Task to carry out |
Copy the data exactly; pictures stay out of the copy.

Raw data |
+--
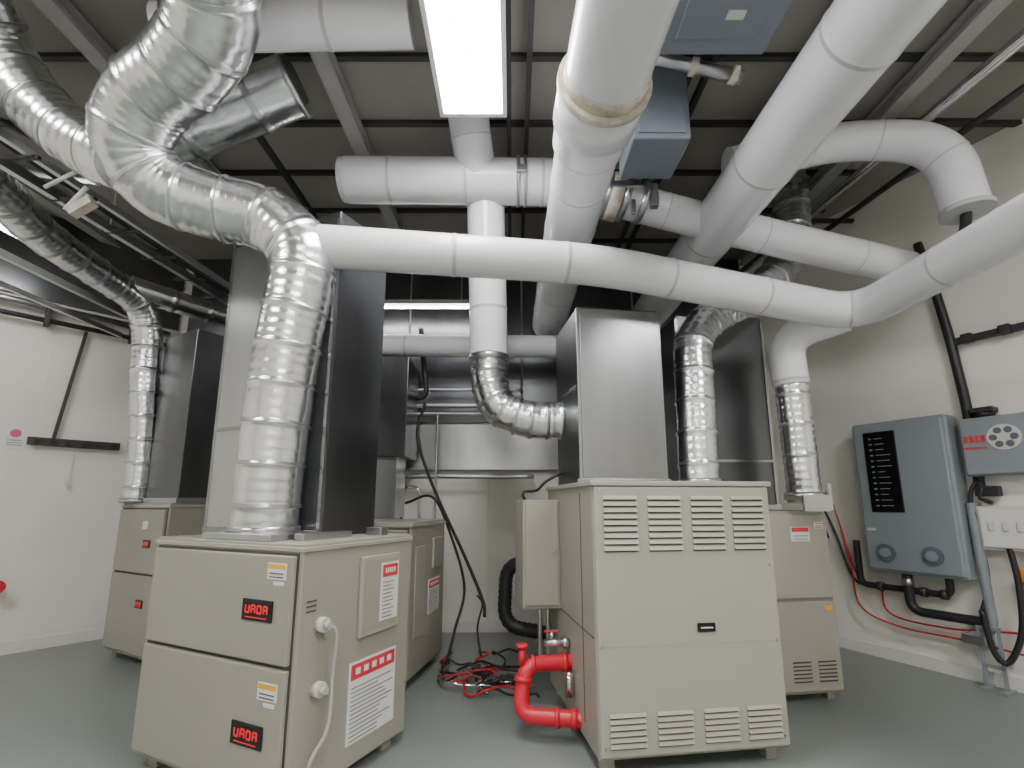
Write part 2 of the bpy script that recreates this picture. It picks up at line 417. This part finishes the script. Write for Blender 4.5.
flex('duct_run',[(1.135,2.92,1.30),(1.15,2.95,1.65),(1.17,2.98,2.0),(1.20,3.01,2.25),(1.38,3.10,2.46),(1.66,3.18,2.62),(1.95,3.32,2.86),(2.15,3.42,3.15),(2.22,3.45,3.45),(2.22,3.45,3.78)],.115,d,r_end=.130)
cyl('floor_collar',(1.135,2.92,1.31),(1.135,2.92,1.345),.122,M_galv,d)

# ---------------------------------------------------------------- white ducts
w=empty('white_insulated_duct')
pvc('run_near',[(.47,.3,3.0),(.385,2.15,3.0)],.180,w,seam=.9,seam0=.6)
pvc('run_far',[(.39,2.0,3.0),(.37,4.6,2.98)],.166,w,seam=.45,seam0=.42)
cyl('coupling_sleeve',(.402,1.80,3.0),(.392,2.0,3.0),.198,M_white,w,40)
cyl('coupling_rim',(.404,1.78,3.0),(.402,1.81,3.0),.208,M_rim,w,40)
sweep('rust_stain',[(.408,1.72,3.0),(.404,1.79,3.0)],.185,M_rim,w,seg=40)

w=empty('white_insulated_duct')
pvc('duct_run',[(-1.04,2.36,2.555),(.50,2.52,2.53),(2.20,2.90,2.39),(2.22,-.6,2.39)],.112,w,fillet=.26,seam=.62,seam0=.72)
w=empty('white_insulated_duct')
pvc('duct_run',[(1.46,.2,3.1),(1.40,4.6,3.1)],.172,w,seam=.75,seam0=.7)
w=empty('white_insulated_duct')
pvc('cross_run',[(-1.14,2.97,3.40),(.58,2.97,3.38)],.152,w,seam=.52,seam0=.30)
cyl('end_cap',(-1.17,2.97,3.40),(-1.12,2.97,3.40),.146,M_white,w,40)
cyl('clamp',(.03,2.97,3.39),(.055,2.97,3.39),.164,M_steel,w,40)
cyl('clamp',(.08,2.97,3.39),(.10,2.97,3.39),.164,M_steel,w,40)
boxes('clamp_screw',[((.065,2.80,3.36),(.07,.03,.05))],M_steel,w,.004)
pvc('right_run',[(.56,2.95,3.29),(1.4,3.02,3.10),(2.80,3.16,2.84)],.118,w,seam=.7,seam0=.5)
for k,a in enumerate((.62,.74,.86)):
    z=3.29-(a-.56)*.226; cyl('pipe_clamp_%d'%k,(a,2.955,z),(a+.04,2.96,z-.009),.15-.006*k,M_steel,w,40)
boxes('clamp_bolts',[((.72,2.81,3.25),(.22,.03,.04)),((.80,2.86,3.12),(.03,.03,.10)),((.94,2.86,3.2),(.05,.05,.16))],M_steel,w,.004)
cyl('coupling_block',(.66,2.955,3.27),(.74,2.96,3.25),.155,M_rim,w,40)

w=empty('white_insulated_duct')
pvc('duct_run',[(1.45,2.86,3.42),(2.20,2.78,3.56),(2.68,2.62,3.40),(2.71,2.59,2.92)],.118,w,fillet=.34,seam=.42,seam0=.50)
cyl('end_rim',(2.71,2.59,2.90),(2.71,2.59,2.93),.130,M_seam,w,40)
sweep('wall_stub',[(2.71,2.59,2.94),(2.71,2.61,2.82),(3.20,3.36,2.85)],.028,M_black,w,fillet=.1)

w=empty('white_insulated_duct')
pvc('upper_branch',[(-.30,2.72,3.79),(-.24,2.95,3.40)],.135,w,seam=3,seam0=.2)
pvc('duct_run',[(-.19,3.06,3.44),(-.16,3.22,2.2)],.132,w,seam=.45,seam0=.45)
flex('flex_elbow',[(-.16,3.22,2.22),(-.155,3.22,2.02),(-.08,3.21,1.84),(.12,3.20,1.76),(.36,3.20,1.75)],.125,w,crinkle=.003,seam=.1)
cyl('flex_clamp',(-.16,3.22,2.17),(-.16,3.22,2.21),.142,M_steel,w)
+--
Solution for this problem |
Write part 2 of the bpy script that recreates this picture. It picks up at line 417. This part finishes the script. Write for Blender 4.5.
flex('duct_run',[(1.135,2.92,1.30),(1.15,2.95,1.65),(1.17,2.98,2.0),(1.20,3.01,2.25),(1.38,3.10,2.46),(1.66,3.18,2.62),(1.95,3.32,2.86),(2.15,3.42,3.15),(2.22,3.45,3.45),(2.22,3.45,3.78)],.115,d,r_end=.130)
cyl('floor_collar',(1.135,2.92,1.31),(1.135,2.92,1.345),.122,M_galv,d)

# ---------------------------------------------------------------- white ducts
w=empty('white_insulated_duct')
pvc('run_near',[(.47,.3,3.0),(.385,2.15,3.0)],.180,w,seam=.9,seam0=.6)
pvc('run_far',[(.39,2.0,3.0),(.37,4.6,2.98)],.166,w,seam=.45,seam0=.42)
cyl('coupling_sleeve',(.402,1.80,3.0),(.392,2.0,3.0),.198,M_white,w,40)
cyl('coupling_rim',(.404,1.78,3.0),(.402,1.81,3.0),.208,M_rim,w,40)
sweep('rust_stain',[(.408,1.72,3.0),(.404,1.79,3.0)],.185,M_rim,w,seg=40)

w=empty('white_insulated_duct')
pvc('duct_run',[(-1.04,2.36,2.555),(.50,2.52,2.53),(2.20,2.90,2.39),(2.22,-.6,2.39)],.112,w,fillet=.26,seam=.62,seam0=.72)
w=empty('white_insulated_duct')
pvc('duct_run',[(1.46,.2,3.1),(1.40,4.6,3.1)],.172,w,seam=.75,seam0=.7)
w=empty('white_insulated_duct')
pvc('cross_run',[(-1.14,2.97,3.40),(.58,2.97,3.38)],.152,w,seam=.52,seam0=.30)
cyl('end_cap',(-1.17,2.97,3.40),(-1.12,2.97,3.40),.146,M_white,w,40)
cyl('clamp',(.03,2.97,3.39),(.055,2.97,3.39),.164,M_steel,w,40)
cyl('clamp',(.08,2.97,3.39),(.10,2.97,3.39),.164,M_steel,w,40)
boxes('clamp_screw',[((.065,2.80,3.36),(.07,.03,.05))],M_steel,w,.004)
pvc('right_run',[(.56,2.95,3.29),(1.4,3.02,3.10),(2.80,3.16,2.84)],.118,w,seam=.7,seam0=.5)
for k,a in enumerate((.62,.74,.86)):
    z=3.29-(a-.56)*.226; cyl('pipe_clamp_%d'%k,(a,2.955,z),(a+.04,2.96,z-.009),.15-.006*k,M_steel,w,40)
boxes('clamp_bolts',[((.72,2.81,3.25),(.22,.03,.04)),((.80,2.86,3.12),(.03,.03,.10)),((.94,2.86,3.2),(.05,.05,.16))],M_steel,w,.004)
cyl('coupling_block',(.66,2.955,3.27),(.74,2.96,3.25),.155,M_rim,w,40)

w=empty('white_insulated_duct')
pvc('duct_run',[(1.45,2.86,3.42),(2.20,2.78,3.56),(2.68,2.62,3.40),(2.71,2.59,2.92)],.118,w,fillet=.34,seam=.42,seam0=.50)
cyl('end_rim',(2.71,2.59,2.90),(2.71,2.59,2.93),.130,M_seam,w,40)
sweep('wall_stub',[(2.71,2.59,2.94),(2.71,2.61,2.82),(3.20,3.36,2.85)],.028,M_black,w,fillet=.1)

w=empty('white_insulated_duct')
pvc('upper_branch',[(-.30,2.72,3.79),(-.24,2.95,3.40)],.135,w,seam=3,seam0=.2)
pvc('duct_run',[(-.19,3.06,3.44),(-.16,3.22,2.2)],.132,w,seam=.45,seam0=.45)
flex('flex_elbow',[(-.16,3.22,2.22),(-.155,3.22,2.02),(-.08,3.21,1.84),(.12,3.20,1.76),(.36,3.20,1.75)],.125,w,crinkle=.003,seam=.1)
cyl('flex_clamp',(-.16,3.22,2.17),(-.16,3.22,2.21),.142,M_steel,w)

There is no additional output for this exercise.